Nearing v. Weaver
670 P.2d 137 (Or. 1983)
Facts: Henrietta Nearing was separated from her husband when he entered her home without permission and struck her. She reported this to the police causing her husband to be arrested and charged with assault. The next day the circuit court issued an order restraining her husband from molesting plaintiff or entering the family home. Mrs. Nearing tried to get her husband arrested for violating the order, but to no avail. The complaint alleges the defendant officer’s knowledge of the relevant facts. It further alleges that as a proximate result of their failure and refusal to arrest the husband, Henrietta has suffered severe emotional distress and physical injuries. The complaint further described that the children have suffered acute emotional distress, have been upset, have had difficulty sleeping and have suffered psychological impairment. Defendants denied the allegations and pleaded affirmative defenses of immunity and discretion.
Issue: Can plaintiff be rewarded for emotional and psychological distress? Can the defendants plead affirmative defenses of immunity and discretion?
Answer: Yes. No.
The court recognized common law liability for psychic injury alone when defendants conduct was either intentional or equivalently reckless of another’s feelings in a responsible relationship, or when it infringed some legally protected interest apart from causing the claimed stress, even when only negligently.
Defendants’ ague that an officer’s determination of probable cause to believe that a violation has occurred is a discretionary function or duty immune from liability. This claim is answered by McBride v. Magnuson, 282 OR. 433, 578 P.2d 1259 (1978). In that case a police officer claimed immunity for her decision to take child into custody and to make a report of child abuse.
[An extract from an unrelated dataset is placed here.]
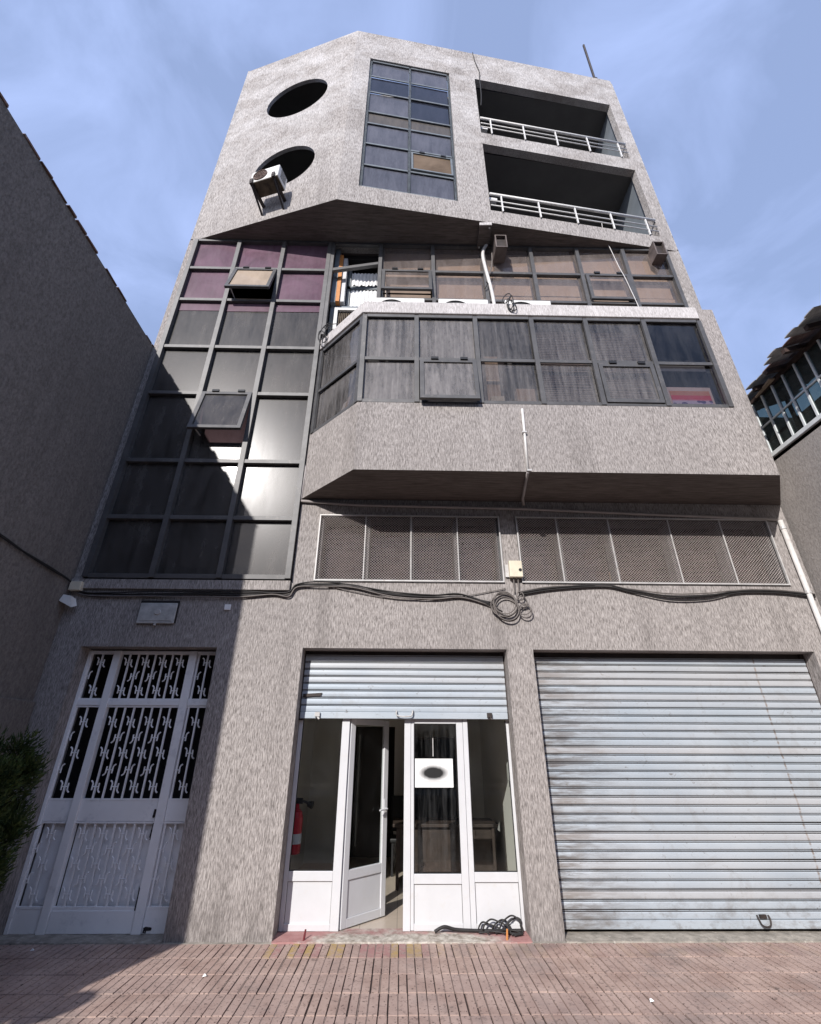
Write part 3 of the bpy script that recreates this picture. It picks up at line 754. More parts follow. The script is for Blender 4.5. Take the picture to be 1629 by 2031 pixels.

This court held that an officer or employee is not engaged in a discretionary function or duty whenever he or she must evaluate and act upon a factual judgment. Discretion, we stated, exists only insofar as an officer has been delegated responsibility for value judgments and policy choices among competing goals and priorities. [We believe] that no peace officer shall be held criminally or civilly liable for making an arrest provided he acts in good faith and without malice. That section provides immunity for making good faith arrests, not failing to do so.